Reinforcement Learning Ship Autopilot: Sample efficient and Model Predictive Control-based Approach
Yunduan Cui, Shigeki Osaki, Takamitsu Matsubara
TL;DR
This work tackles autonomous boat autopilot under strong ocean disturbances with limited real-world data. It introduces SPMPC, a sample-efficient, probabilistic model-based RL framework that pairs Gaussian process dynamics learning with model predictive control, using a modified moment-matching approach for efficient long-horizon optimization within an MPC loop. The method is validated through simulation and real-boat experiments, showing robust performance, effective handling of wind/current disturbances, and substantial data efficiency (thousands of samples). The results suggest SPMPC as a practical, scalable approach for real-world autonomous marine navigation and potentially other high-disturbance robotics domains.
Abstract
In this research we focus on developing a reinforcement learning system for a challenging task: autonomous control of a real-sized boat, with difficulties arising from large uncertainties in the challenging ocean environment and the extremely high cost of exploring and sampling with a real boat.

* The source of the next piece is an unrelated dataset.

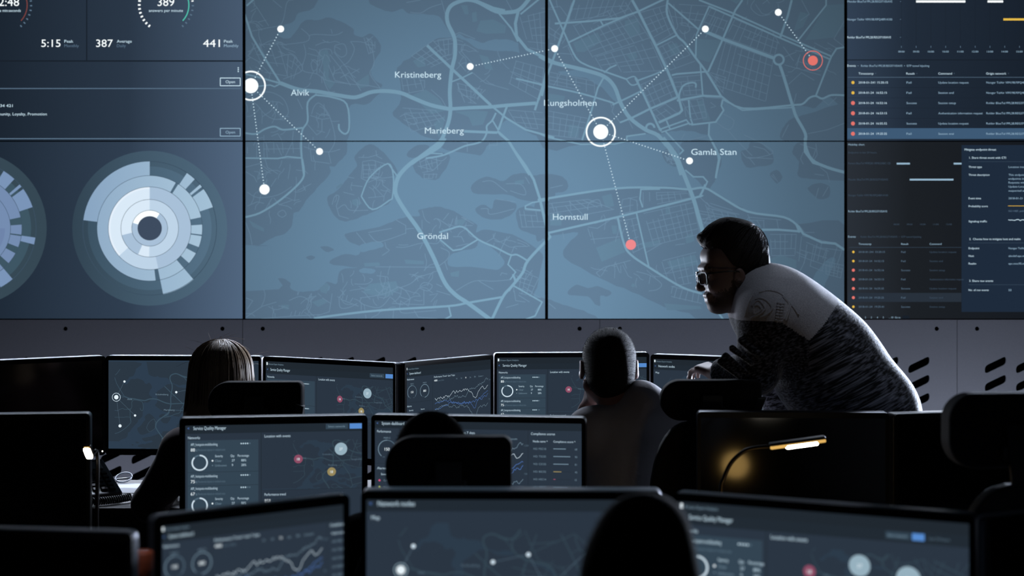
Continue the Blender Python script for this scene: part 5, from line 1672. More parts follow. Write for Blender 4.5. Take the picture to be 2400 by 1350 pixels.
def nets(Fv, lo, vox):
    """surface nets"""
    ins = Fv < 0
    c = ins[:-1, :-1, :-1].astype(np.int8)
    for dx in (0, 1):
        for dy in (0, 1):
            for dz in (0, 1):
                if dx + dy + dz:
                    c = c + ins[dx:ins.shape[0] - 1 + dx, dy:ins.shape[1] - 1 + dy, dz:ins.shape[2] - 1 + dz]
    act = (c > 0) & (c < 8)
    idx = np.argwhere(act)
    acc = np.zeros((len(idx), 3))
    cnt = np.zeros(len(idx))
    for a in range(3):
        o1, o2 = [i for i in range(3) if i != a]
        for u in (0, 1):
            for v in (0, 1):
                s = np.zeros(3, int)
                s[o1], s[o2] = u, v
                e = s.copy()
                e[a] = 1
                p, q = idx + s, idx + e
                f0 = Fv[p[:, 0], p[:, 1], p[:, 2]]
                f1 = Fv[q[:, 0], q[:, 1], q[:, 2]]
                m = (f0 < 0) != (f1 < 0)
                t = np.where(m, f0 / np.where(m, f0 - f1, 1), 0)
                pos = p + (e - s) * t[:, None]
                acc += pos * m[:, None]
                cnt += m
    V = acc / cnt[:, None] * vox + lo
    vid = np.full(act.shape, -1, np.int64)
    vid[idx[:, 0], idx[:, 1], idx[:, 2]] = np.arange(len(idx))
    faces = []
    for a in range(3):
        o1, o2 = (a + 1) % 3, (a + 2) % 3
        A = np.take(ins, range(ins.shape[a] - 1), a)
        B = np.take(ins, range(1, ins.shape[a]), a)
        w = np.argwhere(A != B)
        w = w[(w[:, o1] > 0) & (w[:, o2] > 0) & (w[:, o1] < act.shape[o1]) & (w[:, o2] < act.shape[o2])]
        fl = ins[w[:, 0], w[:, 1], w[:, 2]]
        q = []
        for u, v in ((-1, -1), (0, -1), (0, 0), (-1, 0)):
            z = w.copy()
            z[:, o1] += u
            z[:, o2] += v
            q.append(vid[z[:, 0], z[:, 1], z[:, 2]])
        q = np.stack(q, 1)
        q[~fl] = q[~fl][:, ::-1]
        faces.append(q)
    Fc = np.concatenate(faces)
    Fc = Fc[np.all(Fc >= 0, 1)]
    return V, Fc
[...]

To this end, we explore a novel Gaussian processes (GP) based reinforcement learning approach that combines sample-efficient model-based reinforcement learning and model predictive control (MPC). Our approach, sample-efficient probabilistic model predictive control (SPMPC), iteratively learns a Gaussian process dynamics model and uses it to efficiently update control signals within the MPC closed control loop. A system using SPMPC is built to efficiently learn an autopilot task. After investigating its performance in a simulation modeled upon real boat driving data, the proposed system successfully learns to drive a real-sized boat equipped with a single engine and sensors measuring GPS, speed, direction, and wind in an autopilot task without human demonstration.